Entries taken from a collection -
[Begin]

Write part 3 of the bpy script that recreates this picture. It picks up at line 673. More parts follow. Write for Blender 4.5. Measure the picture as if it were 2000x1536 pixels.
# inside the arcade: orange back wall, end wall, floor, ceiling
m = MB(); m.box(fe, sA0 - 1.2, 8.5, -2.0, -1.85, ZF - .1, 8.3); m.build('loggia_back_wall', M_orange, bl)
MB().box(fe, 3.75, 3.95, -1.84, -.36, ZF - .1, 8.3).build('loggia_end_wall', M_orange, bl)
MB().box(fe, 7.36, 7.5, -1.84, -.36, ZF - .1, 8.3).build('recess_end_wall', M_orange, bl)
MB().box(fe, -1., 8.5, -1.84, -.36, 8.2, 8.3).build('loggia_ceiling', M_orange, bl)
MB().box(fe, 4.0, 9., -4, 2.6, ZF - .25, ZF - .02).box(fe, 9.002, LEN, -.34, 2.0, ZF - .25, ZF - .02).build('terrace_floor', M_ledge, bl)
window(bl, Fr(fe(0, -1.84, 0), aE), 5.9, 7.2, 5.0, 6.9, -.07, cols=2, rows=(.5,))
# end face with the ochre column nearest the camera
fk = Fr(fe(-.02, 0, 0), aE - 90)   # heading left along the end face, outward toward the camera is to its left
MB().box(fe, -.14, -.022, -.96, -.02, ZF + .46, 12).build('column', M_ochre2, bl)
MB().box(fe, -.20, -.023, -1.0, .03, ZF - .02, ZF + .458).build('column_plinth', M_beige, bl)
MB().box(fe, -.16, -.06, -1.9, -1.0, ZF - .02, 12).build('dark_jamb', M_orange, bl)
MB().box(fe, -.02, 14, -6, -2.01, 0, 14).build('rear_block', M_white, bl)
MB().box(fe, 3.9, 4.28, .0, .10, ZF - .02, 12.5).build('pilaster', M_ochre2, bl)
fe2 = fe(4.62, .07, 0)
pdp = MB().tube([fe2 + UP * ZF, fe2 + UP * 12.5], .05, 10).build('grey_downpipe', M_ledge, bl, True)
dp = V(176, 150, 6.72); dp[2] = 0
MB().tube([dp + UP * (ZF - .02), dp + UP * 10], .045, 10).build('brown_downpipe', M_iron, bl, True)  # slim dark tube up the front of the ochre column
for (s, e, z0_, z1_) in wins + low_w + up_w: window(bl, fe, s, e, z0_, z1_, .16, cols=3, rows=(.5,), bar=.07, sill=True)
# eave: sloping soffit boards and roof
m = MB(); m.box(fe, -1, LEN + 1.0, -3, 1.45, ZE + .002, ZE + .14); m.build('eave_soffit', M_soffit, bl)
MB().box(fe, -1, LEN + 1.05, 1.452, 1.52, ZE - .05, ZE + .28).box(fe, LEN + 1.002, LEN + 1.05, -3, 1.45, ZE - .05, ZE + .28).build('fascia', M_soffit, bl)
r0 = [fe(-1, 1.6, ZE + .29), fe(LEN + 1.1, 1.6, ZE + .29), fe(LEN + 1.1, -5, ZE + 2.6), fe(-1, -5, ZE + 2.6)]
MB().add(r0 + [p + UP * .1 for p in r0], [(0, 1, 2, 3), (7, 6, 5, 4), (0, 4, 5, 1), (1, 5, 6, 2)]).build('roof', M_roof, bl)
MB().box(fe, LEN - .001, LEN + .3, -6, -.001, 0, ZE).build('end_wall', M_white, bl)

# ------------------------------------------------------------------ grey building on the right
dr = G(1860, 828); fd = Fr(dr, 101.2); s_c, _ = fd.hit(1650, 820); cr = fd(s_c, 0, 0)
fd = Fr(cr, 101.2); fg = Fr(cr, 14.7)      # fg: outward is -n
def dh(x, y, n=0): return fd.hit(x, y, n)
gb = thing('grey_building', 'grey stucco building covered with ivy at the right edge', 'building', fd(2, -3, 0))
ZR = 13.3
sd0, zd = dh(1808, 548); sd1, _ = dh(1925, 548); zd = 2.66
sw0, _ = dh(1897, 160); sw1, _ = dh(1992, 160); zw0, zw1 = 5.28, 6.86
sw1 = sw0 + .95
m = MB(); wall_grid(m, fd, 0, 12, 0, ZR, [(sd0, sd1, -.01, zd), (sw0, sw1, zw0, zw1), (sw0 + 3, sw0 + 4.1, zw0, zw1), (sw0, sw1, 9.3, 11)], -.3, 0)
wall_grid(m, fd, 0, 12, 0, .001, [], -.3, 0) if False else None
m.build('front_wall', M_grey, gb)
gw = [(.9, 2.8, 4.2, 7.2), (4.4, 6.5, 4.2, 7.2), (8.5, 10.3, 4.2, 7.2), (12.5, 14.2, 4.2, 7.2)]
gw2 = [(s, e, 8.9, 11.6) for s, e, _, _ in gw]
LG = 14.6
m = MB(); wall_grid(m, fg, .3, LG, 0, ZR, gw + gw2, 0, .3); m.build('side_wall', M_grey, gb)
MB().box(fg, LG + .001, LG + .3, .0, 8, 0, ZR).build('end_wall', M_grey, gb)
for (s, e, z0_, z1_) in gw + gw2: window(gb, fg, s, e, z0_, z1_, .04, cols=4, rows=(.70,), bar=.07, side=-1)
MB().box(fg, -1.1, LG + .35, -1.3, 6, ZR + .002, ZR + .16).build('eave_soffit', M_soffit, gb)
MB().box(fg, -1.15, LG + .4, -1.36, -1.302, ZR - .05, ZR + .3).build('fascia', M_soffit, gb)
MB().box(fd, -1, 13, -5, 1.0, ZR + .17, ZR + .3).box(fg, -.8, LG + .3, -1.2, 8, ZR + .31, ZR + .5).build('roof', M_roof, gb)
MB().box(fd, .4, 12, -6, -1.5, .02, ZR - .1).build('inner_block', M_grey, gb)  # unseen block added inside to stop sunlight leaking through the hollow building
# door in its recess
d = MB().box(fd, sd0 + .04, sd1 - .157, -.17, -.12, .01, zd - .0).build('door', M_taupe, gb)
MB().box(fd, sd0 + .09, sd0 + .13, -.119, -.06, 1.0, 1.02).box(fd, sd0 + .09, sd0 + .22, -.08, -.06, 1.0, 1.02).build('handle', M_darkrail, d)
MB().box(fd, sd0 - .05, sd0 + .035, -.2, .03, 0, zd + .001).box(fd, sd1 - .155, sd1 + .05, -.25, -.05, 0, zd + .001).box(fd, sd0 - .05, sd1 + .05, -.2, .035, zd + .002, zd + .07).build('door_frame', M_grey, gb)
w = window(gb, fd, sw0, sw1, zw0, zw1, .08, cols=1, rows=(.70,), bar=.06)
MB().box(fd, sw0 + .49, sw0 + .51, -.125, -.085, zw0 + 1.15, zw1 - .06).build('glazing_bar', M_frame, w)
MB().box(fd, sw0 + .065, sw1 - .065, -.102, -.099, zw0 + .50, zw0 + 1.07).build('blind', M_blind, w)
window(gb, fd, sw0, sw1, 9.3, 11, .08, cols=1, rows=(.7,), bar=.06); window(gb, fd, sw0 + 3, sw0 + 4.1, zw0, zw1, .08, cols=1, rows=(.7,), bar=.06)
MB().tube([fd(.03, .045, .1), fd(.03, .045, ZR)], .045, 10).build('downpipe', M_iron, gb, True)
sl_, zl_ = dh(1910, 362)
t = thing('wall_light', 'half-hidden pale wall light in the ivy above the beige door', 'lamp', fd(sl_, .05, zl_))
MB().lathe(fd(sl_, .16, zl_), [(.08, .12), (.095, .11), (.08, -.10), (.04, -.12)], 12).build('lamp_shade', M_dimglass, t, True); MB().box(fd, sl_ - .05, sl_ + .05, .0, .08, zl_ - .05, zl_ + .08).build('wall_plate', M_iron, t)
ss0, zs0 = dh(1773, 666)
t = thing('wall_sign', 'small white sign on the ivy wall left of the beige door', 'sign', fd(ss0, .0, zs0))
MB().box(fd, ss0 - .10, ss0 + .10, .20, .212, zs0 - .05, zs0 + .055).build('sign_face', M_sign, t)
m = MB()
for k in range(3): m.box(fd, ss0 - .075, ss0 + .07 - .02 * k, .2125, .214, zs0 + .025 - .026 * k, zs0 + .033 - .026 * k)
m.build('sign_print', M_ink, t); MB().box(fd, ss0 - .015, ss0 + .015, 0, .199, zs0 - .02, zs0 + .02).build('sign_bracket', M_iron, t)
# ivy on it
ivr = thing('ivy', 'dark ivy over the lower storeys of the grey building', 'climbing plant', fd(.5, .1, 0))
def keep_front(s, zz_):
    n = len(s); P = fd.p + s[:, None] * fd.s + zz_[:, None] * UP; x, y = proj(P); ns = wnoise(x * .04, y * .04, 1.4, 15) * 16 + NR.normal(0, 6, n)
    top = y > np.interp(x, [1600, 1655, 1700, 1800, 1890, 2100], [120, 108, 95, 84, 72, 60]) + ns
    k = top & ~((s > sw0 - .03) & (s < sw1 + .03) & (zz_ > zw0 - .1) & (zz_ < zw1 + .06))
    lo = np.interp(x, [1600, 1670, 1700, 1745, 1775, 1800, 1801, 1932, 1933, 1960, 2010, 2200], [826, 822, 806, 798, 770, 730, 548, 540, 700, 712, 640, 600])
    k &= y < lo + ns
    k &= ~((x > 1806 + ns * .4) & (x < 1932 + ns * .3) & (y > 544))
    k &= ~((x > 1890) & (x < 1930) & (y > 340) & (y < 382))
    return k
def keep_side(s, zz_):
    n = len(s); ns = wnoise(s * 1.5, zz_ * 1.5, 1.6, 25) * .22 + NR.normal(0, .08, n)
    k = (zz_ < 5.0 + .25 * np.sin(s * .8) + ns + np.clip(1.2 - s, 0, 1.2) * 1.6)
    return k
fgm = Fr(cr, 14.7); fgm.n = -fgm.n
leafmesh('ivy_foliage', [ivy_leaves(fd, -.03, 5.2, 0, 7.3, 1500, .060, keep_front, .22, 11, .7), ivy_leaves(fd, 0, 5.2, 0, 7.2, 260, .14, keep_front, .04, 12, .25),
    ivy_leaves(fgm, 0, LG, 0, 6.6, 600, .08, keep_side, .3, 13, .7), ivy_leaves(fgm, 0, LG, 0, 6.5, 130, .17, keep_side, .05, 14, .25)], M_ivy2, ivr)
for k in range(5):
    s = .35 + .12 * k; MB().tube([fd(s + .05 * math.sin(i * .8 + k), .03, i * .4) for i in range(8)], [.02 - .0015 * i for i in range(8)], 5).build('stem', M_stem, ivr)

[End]
[Begin]

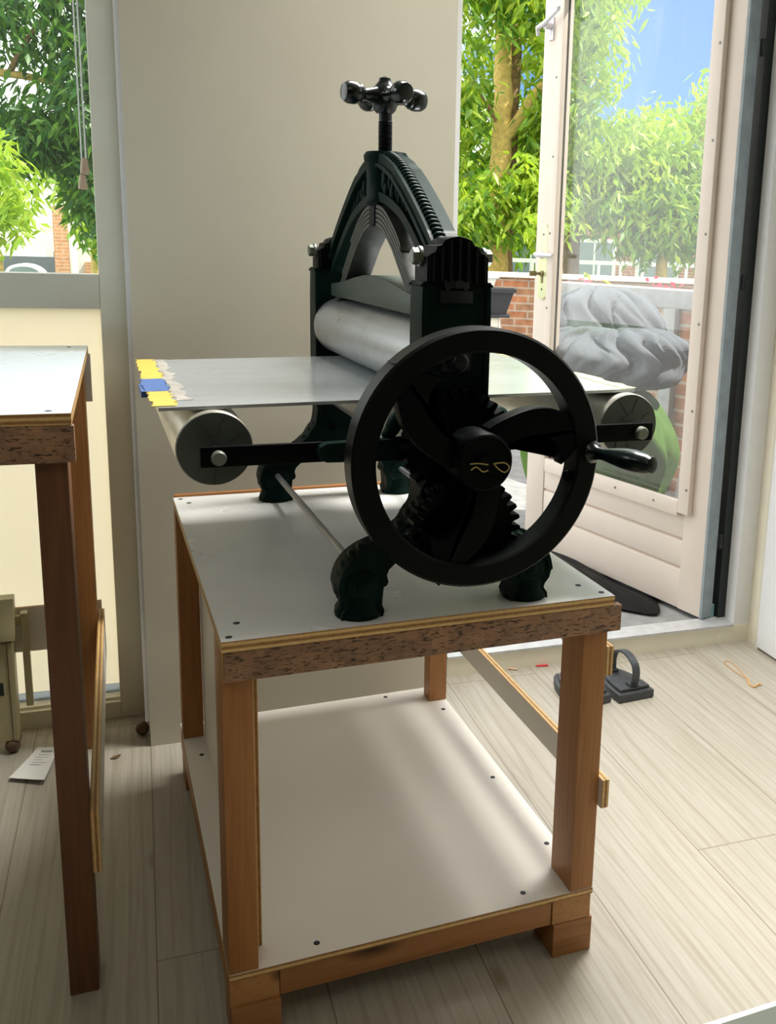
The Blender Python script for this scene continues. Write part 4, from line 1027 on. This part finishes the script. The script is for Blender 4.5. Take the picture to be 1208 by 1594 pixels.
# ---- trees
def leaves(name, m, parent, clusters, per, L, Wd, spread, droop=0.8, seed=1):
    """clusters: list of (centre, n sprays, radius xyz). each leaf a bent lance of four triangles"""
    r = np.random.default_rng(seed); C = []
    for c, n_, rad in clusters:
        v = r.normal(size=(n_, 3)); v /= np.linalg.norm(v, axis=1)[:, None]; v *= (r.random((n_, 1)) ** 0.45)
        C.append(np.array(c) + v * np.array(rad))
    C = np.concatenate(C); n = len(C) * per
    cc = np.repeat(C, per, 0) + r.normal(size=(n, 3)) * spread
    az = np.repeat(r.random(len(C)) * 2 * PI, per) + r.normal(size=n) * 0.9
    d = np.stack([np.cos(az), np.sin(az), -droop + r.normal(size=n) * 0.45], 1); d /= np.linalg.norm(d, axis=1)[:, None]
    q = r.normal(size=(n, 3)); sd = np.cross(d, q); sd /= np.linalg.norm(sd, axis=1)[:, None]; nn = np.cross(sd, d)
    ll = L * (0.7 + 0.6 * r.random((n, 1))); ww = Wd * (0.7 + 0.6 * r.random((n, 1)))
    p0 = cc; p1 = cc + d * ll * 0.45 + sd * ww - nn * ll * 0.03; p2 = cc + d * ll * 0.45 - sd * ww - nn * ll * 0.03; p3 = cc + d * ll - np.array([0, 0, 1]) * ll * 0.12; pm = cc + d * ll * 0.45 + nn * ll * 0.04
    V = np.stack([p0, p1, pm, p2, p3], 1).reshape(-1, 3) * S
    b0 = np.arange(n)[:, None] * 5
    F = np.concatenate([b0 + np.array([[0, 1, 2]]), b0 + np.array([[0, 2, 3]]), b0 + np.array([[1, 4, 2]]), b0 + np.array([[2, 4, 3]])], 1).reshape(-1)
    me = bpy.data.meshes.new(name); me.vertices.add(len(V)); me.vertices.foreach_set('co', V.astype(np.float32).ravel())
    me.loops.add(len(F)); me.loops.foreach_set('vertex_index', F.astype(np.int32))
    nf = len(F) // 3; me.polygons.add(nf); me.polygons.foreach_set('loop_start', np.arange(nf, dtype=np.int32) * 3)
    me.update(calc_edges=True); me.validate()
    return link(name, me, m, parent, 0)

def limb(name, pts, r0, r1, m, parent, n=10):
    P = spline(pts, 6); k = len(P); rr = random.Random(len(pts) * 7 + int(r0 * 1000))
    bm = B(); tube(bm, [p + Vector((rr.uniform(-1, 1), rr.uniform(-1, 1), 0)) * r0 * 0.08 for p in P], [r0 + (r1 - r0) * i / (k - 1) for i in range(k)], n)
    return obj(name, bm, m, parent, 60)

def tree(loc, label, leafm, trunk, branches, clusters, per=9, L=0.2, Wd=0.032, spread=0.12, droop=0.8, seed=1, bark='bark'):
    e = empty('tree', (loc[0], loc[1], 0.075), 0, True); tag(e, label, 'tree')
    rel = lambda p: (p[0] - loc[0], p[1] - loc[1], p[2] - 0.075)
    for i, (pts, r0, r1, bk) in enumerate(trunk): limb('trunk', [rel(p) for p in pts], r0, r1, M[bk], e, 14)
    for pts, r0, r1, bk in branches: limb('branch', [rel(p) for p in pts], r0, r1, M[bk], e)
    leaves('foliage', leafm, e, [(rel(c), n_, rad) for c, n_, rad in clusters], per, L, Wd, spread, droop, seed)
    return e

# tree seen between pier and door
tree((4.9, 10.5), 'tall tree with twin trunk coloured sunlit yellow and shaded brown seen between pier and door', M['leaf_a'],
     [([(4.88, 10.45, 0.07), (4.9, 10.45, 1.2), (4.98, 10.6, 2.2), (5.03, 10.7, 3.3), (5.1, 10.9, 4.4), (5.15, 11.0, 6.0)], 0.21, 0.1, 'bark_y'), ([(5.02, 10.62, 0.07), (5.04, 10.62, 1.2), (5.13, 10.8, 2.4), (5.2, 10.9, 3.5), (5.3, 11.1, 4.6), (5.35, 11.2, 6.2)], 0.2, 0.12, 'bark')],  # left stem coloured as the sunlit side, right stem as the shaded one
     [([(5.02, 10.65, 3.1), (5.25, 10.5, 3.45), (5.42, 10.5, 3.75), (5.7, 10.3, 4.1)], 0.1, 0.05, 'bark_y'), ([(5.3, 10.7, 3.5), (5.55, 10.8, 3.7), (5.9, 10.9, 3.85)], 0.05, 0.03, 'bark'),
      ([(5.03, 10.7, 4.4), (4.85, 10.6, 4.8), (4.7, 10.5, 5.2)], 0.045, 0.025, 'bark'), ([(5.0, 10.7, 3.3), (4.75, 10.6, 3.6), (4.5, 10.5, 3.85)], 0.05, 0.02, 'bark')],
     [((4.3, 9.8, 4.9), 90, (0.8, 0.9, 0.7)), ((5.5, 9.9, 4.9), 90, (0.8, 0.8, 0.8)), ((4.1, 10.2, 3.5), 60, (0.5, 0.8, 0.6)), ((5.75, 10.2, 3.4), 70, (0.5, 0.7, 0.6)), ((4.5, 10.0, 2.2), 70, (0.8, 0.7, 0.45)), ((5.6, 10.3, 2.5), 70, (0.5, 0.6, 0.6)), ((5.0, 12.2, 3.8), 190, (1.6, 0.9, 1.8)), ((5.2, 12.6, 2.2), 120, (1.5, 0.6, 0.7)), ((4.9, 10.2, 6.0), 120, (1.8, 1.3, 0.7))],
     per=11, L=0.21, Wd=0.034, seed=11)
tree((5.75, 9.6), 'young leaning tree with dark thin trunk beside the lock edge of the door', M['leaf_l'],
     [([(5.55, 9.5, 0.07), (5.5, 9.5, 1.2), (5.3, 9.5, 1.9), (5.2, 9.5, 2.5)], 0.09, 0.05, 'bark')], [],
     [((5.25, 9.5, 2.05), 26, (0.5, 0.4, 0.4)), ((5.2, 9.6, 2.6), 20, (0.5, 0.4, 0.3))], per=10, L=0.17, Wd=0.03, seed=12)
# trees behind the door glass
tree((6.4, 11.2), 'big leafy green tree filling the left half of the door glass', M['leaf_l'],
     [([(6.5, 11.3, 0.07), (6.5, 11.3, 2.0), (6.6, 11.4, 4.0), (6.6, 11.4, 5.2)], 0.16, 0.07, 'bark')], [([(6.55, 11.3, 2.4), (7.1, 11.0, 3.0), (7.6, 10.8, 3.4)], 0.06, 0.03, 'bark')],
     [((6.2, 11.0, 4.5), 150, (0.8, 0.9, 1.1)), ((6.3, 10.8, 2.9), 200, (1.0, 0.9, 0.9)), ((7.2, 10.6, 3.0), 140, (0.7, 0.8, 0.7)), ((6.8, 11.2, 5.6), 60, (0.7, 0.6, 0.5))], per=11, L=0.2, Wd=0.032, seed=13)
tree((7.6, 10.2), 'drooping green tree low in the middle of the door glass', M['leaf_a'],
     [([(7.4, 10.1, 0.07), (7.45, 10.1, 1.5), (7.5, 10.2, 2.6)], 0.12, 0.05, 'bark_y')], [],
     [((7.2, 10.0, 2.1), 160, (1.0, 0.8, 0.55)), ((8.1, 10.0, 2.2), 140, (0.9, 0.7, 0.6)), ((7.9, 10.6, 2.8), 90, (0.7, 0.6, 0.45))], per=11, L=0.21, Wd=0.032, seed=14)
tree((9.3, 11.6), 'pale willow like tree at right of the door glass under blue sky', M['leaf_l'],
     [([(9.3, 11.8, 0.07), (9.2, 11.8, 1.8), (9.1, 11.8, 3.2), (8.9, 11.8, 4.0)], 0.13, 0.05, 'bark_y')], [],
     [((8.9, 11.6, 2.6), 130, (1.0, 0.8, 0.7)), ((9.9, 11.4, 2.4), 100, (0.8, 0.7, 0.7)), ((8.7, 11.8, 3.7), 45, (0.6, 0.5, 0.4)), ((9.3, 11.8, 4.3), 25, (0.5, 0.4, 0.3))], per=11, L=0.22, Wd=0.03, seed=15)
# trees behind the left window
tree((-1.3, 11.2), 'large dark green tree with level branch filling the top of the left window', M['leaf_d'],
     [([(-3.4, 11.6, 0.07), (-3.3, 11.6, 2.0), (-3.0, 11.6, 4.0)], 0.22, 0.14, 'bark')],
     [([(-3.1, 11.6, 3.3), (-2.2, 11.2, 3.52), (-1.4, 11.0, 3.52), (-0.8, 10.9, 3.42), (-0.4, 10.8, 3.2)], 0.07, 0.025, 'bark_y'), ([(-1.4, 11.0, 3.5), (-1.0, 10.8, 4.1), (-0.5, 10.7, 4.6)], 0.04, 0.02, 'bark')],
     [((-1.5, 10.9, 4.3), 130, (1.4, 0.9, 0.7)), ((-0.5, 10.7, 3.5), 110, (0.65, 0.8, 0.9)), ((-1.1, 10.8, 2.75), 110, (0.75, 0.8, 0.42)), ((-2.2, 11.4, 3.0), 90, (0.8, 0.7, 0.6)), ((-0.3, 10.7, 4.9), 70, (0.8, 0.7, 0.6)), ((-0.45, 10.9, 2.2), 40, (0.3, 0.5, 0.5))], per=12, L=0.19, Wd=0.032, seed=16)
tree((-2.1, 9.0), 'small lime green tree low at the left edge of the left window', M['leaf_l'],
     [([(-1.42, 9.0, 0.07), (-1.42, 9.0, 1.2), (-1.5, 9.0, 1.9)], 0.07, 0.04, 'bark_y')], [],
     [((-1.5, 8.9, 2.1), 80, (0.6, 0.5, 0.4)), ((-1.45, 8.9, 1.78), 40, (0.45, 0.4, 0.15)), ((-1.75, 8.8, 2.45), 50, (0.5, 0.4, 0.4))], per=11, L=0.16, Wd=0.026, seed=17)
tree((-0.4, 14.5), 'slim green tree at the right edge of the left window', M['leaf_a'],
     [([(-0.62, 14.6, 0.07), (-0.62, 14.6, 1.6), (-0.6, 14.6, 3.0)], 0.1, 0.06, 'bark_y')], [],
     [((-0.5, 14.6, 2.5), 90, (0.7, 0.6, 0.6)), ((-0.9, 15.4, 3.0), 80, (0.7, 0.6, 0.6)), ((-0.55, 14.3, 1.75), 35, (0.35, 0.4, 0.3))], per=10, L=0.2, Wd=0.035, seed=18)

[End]
[Begin]

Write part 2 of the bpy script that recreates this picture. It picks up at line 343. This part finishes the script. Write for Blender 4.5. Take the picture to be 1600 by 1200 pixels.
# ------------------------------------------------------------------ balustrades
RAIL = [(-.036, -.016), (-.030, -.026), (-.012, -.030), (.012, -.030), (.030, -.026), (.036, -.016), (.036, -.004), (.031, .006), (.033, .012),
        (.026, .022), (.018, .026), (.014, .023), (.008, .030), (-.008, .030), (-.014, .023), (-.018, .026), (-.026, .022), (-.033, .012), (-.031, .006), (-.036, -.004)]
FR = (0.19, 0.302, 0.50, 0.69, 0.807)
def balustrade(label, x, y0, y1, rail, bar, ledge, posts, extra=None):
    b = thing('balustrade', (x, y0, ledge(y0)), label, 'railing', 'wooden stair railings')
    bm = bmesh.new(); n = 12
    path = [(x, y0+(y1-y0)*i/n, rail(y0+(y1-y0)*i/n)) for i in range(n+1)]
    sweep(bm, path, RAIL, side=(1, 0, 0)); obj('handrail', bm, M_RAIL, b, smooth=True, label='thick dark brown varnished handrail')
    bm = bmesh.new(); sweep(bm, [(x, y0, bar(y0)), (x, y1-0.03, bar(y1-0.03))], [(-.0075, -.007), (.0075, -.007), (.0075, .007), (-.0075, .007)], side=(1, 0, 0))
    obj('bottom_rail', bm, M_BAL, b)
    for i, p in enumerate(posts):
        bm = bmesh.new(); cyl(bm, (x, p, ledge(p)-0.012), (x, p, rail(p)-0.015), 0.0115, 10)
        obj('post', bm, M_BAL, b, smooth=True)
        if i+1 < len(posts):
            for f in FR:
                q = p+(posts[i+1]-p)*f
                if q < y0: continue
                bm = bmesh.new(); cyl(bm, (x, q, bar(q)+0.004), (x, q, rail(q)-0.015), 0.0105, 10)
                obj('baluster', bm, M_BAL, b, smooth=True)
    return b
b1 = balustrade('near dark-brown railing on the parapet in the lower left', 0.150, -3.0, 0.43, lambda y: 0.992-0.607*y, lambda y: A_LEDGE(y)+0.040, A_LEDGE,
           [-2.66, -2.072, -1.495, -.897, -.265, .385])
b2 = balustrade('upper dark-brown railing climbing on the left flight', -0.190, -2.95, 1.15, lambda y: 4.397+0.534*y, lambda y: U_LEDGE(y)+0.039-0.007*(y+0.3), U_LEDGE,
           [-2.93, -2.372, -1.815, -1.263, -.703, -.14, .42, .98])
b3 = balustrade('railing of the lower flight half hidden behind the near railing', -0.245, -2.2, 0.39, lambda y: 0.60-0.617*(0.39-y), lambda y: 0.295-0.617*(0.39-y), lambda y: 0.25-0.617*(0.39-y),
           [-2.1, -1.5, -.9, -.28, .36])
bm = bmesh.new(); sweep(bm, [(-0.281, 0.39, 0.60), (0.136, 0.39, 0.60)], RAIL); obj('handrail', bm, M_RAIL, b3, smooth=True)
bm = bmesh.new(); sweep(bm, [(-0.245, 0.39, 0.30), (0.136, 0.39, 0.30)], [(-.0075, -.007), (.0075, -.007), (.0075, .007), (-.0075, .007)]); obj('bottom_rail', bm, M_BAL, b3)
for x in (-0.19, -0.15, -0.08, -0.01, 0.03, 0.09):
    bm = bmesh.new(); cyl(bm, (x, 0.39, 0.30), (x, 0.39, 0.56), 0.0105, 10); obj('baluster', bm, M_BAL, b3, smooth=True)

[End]

INSTRUCTION - Of the lines above, retype only those from the line containing "The Blender Python" through the line containing "return obj(name, bm, m, parent, 60)", including both, exactly.

RESULT OF THE EXERCISE -
The Blender Python script for this scene continues. Write part 4, from line 1027 on. This part finishes the script. The script is for Blender 4.5. Take the picture to be 1208 by 1594 pixels.
# ---- trees
def leaves(name, m, parent, clusters, per, L, Wd, spread, droop=0.8, seed=1):
    """clusters: list of (centre, n sprays, radius xyz). each leaf a bent lance of four triangles"""
    r = np.random.default_rng(seed); C = []
    for c, n_, rad in clusters:
        v = r.normal(size=(n_, 3)); v /= np.linalg.norm(v, axis=1)[:, None]; v *= (r.random((n_, 1)) ** 0.45)
        C.append(np.array(c) + v * np.array(rad))
    C = np.concatenate(C); n = len(C) * per
    cc = np.repeat(C, per, 0) + r.normal(size=(n, 3)) * spread
    az = np.repeat(r.random(len(C)) * 2 * PI, per) + r.normal(size=n) * 0.9
    d = np.stack([np.cos(az), np.sin(az), -droop + r.normal(size=n) * 0.45], 1); d /= np.linalg.norm(d, axis=1)[:, None]
    q = r.normal(size=(n, 3)); sd = np.cross(d, q); sd /= np.linalg.norm(sd, axis=1)[:, None]; nn = np.cross(sd, d)
    ll = L * (0.7 + 0.6 * r.random((n, 1))); ww = Wd * (0.7 + 0.6 * r.random((n, 1)))
    p0 = cc; p1 = cc + d * ll * 0.45 + sd * ww - nn * ll * 0.03; p2 = cc + d * ll * 0.45 - sd * ww - nn * ll * 0.03; p3 = cc + d * ll - np.array([0, 0, 1]) * ll * 0.12; pm = cc + d * ll * 0.45 + nn * ll * 0.04
    V = np.stack([p0, p1, pm, p2, p3], 1).reshape(-1, 3) * S
    b0 = np.arange(n)[:, None] * 5
    F = np.concatenate([b0 + np.array([[0, 1, 2]]), b0 + np.array([[0, 2, 3]]), b0 + np.array([[1, 4, 2]]), b0 + np.array([[2, 4, 3]])], 1).reshape(-1)
    me = bpy.data.meshes.new(name); me.vertices.add(len(V)); me.vertices.foreach_set('co', V.astype(np.float32).ravel())
    me.loops.add(len(F)); me.loops.foreach_set('vertex_index', F.astype(np.int32))
    nf = len(F) // 3; me.polygons.add(nf); me.polygons.foreach_set('loop_start', np.arange(nf, dtype=np.int32) * 3)
    me.update(calc_edges=True); me.validate()
    return link(name, me, m, parent, 0)

def limb(name, pts, r0, r1, m, parent, n=10):
    P = spline(pts, 6); k = len(P); rr = random.Random(len(pts) * 7 + int(r0 * 1000))
    bm = B(); tube(bm, [p + Vector((rr.uniform(-1, 1), rr.uniform(-1, 1), 0)) * r0 * 0.08 for p in P], [r0 + (r1 - r0) * i / (k - 1) for i in range(k)], n)
    return obj(name, bm, m, parent, 60)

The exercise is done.